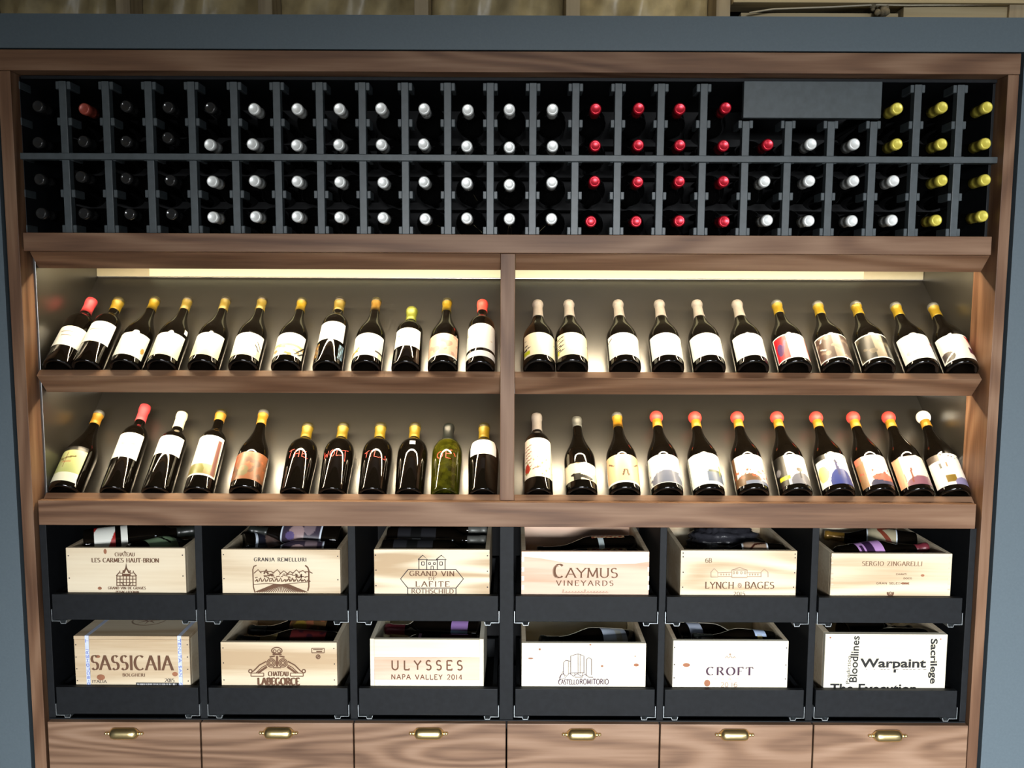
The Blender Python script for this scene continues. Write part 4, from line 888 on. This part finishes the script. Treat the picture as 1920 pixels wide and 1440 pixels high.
# 8
t8, *_ = crate(1, 1, 414.5, 632, 1204.5, pine[2], 'pine crate with a crowned scroll crest, second in the lower row', nails=[(418, 1215), (419, 1243), (420, 1275), (626, 1216), (627, 1245), (627, 1275)])
put(t8, 'lettering', [T('CHATEAU', 522, 1267.5, 8, 38, thick=.22), T('LABEGORCE', 522.5, 1284, 12.5, 78, thick=.26, thin=.08)], ink)
b_ = Pn(arc(519, 1220, 10, 6, 0, 360, 16), 1.5)+Pn(arc(515, 1221, 3, 3, 0, 360, 8), 1.2)+Pn(arc(523, 1221, 3, 3, 0, 360, 8), 1.2)+Pn([(511, 1227), (528, 1227)], 2)
for sx_ in (-1, 1):
    for r in (8, 5.5, 3): b_ += Pn(arc(519.5+sx_*11, 1243, r, r, 0, 360, 14), 1.3)
    b_ += Pn([(519.5+sx_*4, 1230), (519.5+sx_*14, 1232)], 2)
    b_ += Pn(arc(519.5, 1276, 46, 36, 90-sx_*25, 90-sx_*70, 10)[:], 1.5)if False else []
    b_ += Pn([(519.5+sx_*20, 1240), (519.5+sx_*33, 1247), (519.5+sx_*44, 1258), (519.5+sx_*48, 1260)], 1.8)
    b_ += Pn([(519.5+sx_*18, 1246), (519.5+sx_*28, 1251), (519.5+sx_*40, 1262)], 1.2)+Pn([(519.5+sx_*19, 1250), (519.5+sx_*36, 1262)], 3)
    b_ += Pn(arc(519.5+sx_*50, 1258.5, 3.2, 3.2, 0, 360, 10), 1.6)
    b_ += rectp(519.5+sx_*25, 1262, 519.5+sx_*49, 1268, 1.2)
b_ += Pn([(519.5, 1230), (519.5, 1250)], 3)+Pn([(512, 1252), (527, 1252)], 1.5)
put(t8, 'crest', [b_], ink)
put(t8, 'stamp', [rectp(584.5, 1215.5, 608, 1224, 1.1), T('75 CL', 596, 1219.5, 3, 18, thick=.2, serif=False) if False else Pn([(587, 1218), (605, 1218)], 1.2), Pn([(593, 1221.5), (604, 1221.5)], 1.5), Pn(arc(596.5, 1231.5, 3.6, 3.6, 0, 360, 12), 1.4), Pn([(595, 1233), (598, 1230)], 1.8)], ink)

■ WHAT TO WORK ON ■
Output each line exactly; omit every picture.

■ THE RESPONSE ■
The Blender Python script for this scene continues. Write part 4, from line 888 on. This part finishes the script. Treat the picture as 1920 pixels wide and 1440 pixels high.
# 8
t8, *_ = crate(1, 1, 414.5, 632, 1204.5, pine[2], 'pine crate with a crowned scroll crest, second in the lower row', nails=[(418, 1215), (419, 1243), (420, 1275), (626, 1216), (627, 1245), (627, 1275)])
put(t8, 'lettering', [T('CHATEAU', 522, 1267.5, 8, 38, thick=.22), T('LABEGORCE', 522.5, 1284, 12.5, 78, thick=.26, thin=.08)], ink)
b_ = Pn(arc(519, 1220, 10, 6, 0, 360, 16), 1.5)+Pn(arc(515, 1221, 3, 3, 0, 360, 8), 1.2)+Pn(arc(523, 1221, 3, 3, 0, 360, 8), 1.2)+Pn([(511, 1227), (528, 1227)], 2)
for sx_ in (-1, 1):
    for r in (8, 5.5, 3): b_ += Pn(arc(519.5+sx_*11, 1243, r, r, 0, 360, 14), 1.3)
    b_ += Pn([(519.5+sx_*4, 1230), (519.5+sx_*14, 1232)], 2)
    b_ += Pn(arc(519.5, 1276, 46, 36, 90-sx_*25, 90-sx_*70, 10)[:], 1.5)if False else []
    b_ += Pn([(519.5+sx_*20, 1240), (519.5+sx_*33, 1247), (519.5+sx_*44, 1258), (519.5+sx_*48, 1260)], 1.8)
    b_ += Pn([(519.5+sx_*18, 1246), (519.5+sx_*28, 1251), (519.5+sx_*40, 1262)], 1.2)+Pn([(519.5+sx_*19, 1250), (519.5+sx_*36, 1262)], 3)
    b_ += Pn(arc(519.5+sx_*50, 1258.5, 3.2, 3.2, 0, 360, 10), 1.6)
    b_ += rectp(519.5+sx_*25, 1262, 519.5+sx_*49, 1268, 1.2)
b_ += Pn([(519.5, 1230), (519.5, 1250)], 3)+Pn([(512, 1252), (527, 1252)], 1.5)
put(t8, 'crest', [b_], ink)
put(t8, 'stamp', [rectp(584.5, 1215.5, 608, 1224, 1.1), T('75 CL', 596, 1219.5, 3, 18, thick=.2, serif=False) if False else Pn([(587, 1218), (605, 1218)], 1.2), Pn([(593, 1221.5), (604, 1221.5)], 1.5), Pn(arc(596.5, 1231.5, 3.6, 3.6, 0, 360, 12), 1.4), Pn([(595, 1233), (598, 1230)], 1.8)], ink)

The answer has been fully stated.